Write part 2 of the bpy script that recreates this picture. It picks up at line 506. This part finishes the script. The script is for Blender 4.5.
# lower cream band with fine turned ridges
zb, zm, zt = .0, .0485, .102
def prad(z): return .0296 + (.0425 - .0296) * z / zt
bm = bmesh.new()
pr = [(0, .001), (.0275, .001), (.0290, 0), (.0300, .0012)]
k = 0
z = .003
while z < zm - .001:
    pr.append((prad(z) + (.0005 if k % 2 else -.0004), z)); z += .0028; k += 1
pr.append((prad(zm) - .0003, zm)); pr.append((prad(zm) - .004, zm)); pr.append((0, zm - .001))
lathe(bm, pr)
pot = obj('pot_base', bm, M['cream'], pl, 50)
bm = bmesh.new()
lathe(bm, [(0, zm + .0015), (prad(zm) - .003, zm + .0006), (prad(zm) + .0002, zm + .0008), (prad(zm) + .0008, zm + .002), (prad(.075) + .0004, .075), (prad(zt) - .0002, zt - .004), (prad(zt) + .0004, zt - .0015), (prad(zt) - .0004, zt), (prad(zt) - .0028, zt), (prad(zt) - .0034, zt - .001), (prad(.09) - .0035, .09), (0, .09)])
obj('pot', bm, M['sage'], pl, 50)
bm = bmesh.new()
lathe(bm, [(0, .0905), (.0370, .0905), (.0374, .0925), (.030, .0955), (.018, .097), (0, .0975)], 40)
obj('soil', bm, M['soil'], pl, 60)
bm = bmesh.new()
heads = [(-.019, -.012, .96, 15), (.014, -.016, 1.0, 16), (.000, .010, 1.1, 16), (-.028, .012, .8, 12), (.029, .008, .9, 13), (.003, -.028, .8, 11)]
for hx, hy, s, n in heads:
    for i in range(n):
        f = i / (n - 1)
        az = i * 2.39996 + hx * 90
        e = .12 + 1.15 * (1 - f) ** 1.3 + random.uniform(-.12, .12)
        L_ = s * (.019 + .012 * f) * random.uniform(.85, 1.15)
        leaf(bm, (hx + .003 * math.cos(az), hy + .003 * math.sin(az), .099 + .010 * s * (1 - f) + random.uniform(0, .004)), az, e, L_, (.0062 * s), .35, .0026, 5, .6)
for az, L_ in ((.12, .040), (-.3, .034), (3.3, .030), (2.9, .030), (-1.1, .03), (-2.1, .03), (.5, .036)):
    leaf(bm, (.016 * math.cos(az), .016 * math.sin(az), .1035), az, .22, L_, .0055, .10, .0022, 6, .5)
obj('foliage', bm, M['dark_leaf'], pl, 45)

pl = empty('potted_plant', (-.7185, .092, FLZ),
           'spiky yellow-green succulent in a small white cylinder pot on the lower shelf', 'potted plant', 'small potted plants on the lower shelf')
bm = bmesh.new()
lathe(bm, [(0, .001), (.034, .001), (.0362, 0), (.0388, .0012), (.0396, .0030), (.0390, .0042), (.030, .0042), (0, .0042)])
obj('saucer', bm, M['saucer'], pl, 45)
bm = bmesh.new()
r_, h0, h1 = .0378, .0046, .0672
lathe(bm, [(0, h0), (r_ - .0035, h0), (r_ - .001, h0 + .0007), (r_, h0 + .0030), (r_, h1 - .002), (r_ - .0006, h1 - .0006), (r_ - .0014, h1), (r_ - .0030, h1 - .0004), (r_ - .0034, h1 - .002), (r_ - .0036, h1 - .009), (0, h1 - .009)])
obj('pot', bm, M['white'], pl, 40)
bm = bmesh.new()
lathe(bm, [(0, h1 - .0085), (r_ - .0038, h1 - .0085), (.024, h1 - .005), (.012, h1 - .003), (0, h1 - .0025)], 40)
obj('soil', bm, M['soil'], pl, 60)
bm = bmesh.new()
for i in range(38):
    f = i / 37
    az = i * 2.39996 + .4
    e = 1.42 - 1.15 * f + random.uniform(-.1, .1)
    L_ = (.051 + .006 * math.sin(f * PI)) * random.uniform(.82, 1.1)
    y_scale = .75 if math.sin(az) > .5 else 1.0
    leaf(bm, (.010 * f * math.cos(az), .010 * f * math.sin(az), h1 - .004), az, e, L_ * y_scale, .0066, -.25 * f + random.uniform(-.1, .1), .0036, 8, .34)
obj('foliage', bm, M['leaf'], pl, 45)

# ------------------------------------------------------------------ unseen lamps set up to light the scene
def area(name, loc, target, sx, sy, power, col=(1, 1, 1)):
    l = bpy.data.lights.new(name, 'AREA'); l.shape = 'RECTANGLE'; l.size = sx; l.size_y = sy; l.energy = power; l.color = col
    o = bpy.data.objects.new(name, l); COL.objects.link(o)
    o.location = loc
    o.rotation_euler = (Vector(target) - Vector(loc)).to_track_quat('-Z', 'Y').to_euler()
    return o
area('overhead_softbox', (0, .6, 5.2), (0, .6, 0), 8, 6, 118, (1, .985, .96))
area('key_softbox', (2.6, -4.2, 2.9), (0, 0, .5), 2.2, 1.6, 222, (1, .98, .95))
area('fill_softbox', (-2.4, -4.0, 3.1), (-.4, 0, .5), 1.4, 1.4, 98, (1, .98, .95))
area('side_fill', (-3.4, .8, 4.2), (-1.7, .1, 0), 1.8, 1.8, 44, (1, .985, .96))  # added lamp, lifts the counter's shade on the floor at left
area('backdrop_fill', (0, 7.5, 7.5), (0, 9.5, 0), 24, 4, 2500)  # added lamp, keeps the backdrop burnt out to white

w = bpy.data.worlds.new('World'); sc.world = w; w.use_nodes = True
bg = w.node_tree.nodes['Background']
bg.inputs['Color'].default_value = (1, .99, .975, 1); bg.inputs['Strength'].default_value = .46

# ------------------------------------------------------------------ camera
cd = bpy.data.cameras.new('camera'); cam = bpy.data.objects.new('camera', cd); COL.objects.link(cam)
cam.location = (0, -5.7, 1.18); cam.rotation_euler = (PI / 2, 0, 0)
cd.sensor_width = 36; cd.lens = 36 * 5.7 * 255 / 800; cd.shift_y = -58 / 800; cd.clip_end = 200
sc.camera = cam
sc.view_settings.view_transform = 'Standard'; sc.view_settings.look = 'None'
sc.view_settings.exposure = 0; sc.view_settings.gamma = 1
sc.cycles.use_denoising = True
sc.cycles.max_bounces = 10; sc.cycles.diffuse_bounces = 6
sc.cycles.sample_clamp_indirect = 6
----
* [Task to complete]:
Verbatim output is expected for the lines from the start of the data to the line in which "obj('foliage', bm, M['dark_leaf'], pl, 45)" appears, both included.

* [Expected answer]:
Write part 2 of the bpy script that recreates this picture. It picks up at line 506. This part finishes the script. The script is for Blender 4.5.
# lower cream band with fine turned ridges
zb, zm, zt = .0, .0485, .102
def prad(z): return .0296 + (.0425 - .0296) * z / zt
bm = bmesh.new()
pr = [(0, .001), (.0275, .001), (.0290, 0), (.0300, .0012)]
k = 0
z = .003
while z < zm - .001:
    pr.append((prad(z) + (.0005 if k % 2 else -.0004), z)); z += .0028; k += 1
pr.append((prad(zm) - .0003, zm)); pr.append((prad(zm) - .004, zm)); pr.append((0, zm - .001))
lathe(bm, pr)
pot = obj('pot_base', bm, M['cream'], pl, 50)
bm = bmesh.new()
lathe(bm, [(0, zm + .0015), (prad(zm) - .003, zm + .0006), (prad(zm) + .0002, zm + .0008), (prad(zm) + .0008, zm + .002), (prad(.075) + .0004, .075), (prad(zt) - .0002, zt - .004), (prad(zt) + .0004, zt - .0015), (prad(zt) - .0004, zt), (prad(zt) - .0028, zt), (prad(zt) - .0034, zt - .001), (prad(.09) - .0035, .09), (0, .09)])
obj('pot', bm, M['sage'], pl, 50)
bm = bmesh.new()
lathe(bm, [(0, .0905), (.0370, .0905), (.0374, .0925), (.030, .0955), (.018, .097), (0, .0975)], 40)
obj('soil', bm, M['soil'], pl, 60)
bm = bmesh.new()
heads = [(-.019, -.012, .96, 15), (.014, -.016, 1.0, 16), (.000, .010, 1.1, 16), (-.028, .012, .8, 12), (.029, .008, .9, 13), (.003, -.028, .8, 11)]
for hx, hy, s, n in heads:
    for i in range(n):
        f = i / (n - 1)
        az = i * 2.39996 + hx * 90
        e = .12 + 1.15 * (1 - f) ** 1.3 + random.uniform(-.12, .12)
        L_ = s * (.019 + .012 * f) * random.uniform(.85, 1.15)
        leaf(bm, (hx + .003 * math.cos(az), hy + .003 * math.sin(az), .099 + .010 * s * (1 - f) + random.uniform(0, .004)), az, e, L_, (.0062 * s), .35, .0026, 5, .6)
for az, L_ in ((.12, .040), (-.3, .034), (3.3, .030), (2.9, .030), (-1.1, .03), (-2.1, .03), (.5, .036)):
    leaf(bm, (.016 * math.cos(az), .016 * math.sin(az), .1035), az, .22, L_, .0055, .10, .0022, 6, .5)
obj('foliage', bm, M['dark_leaf'], pl, 45)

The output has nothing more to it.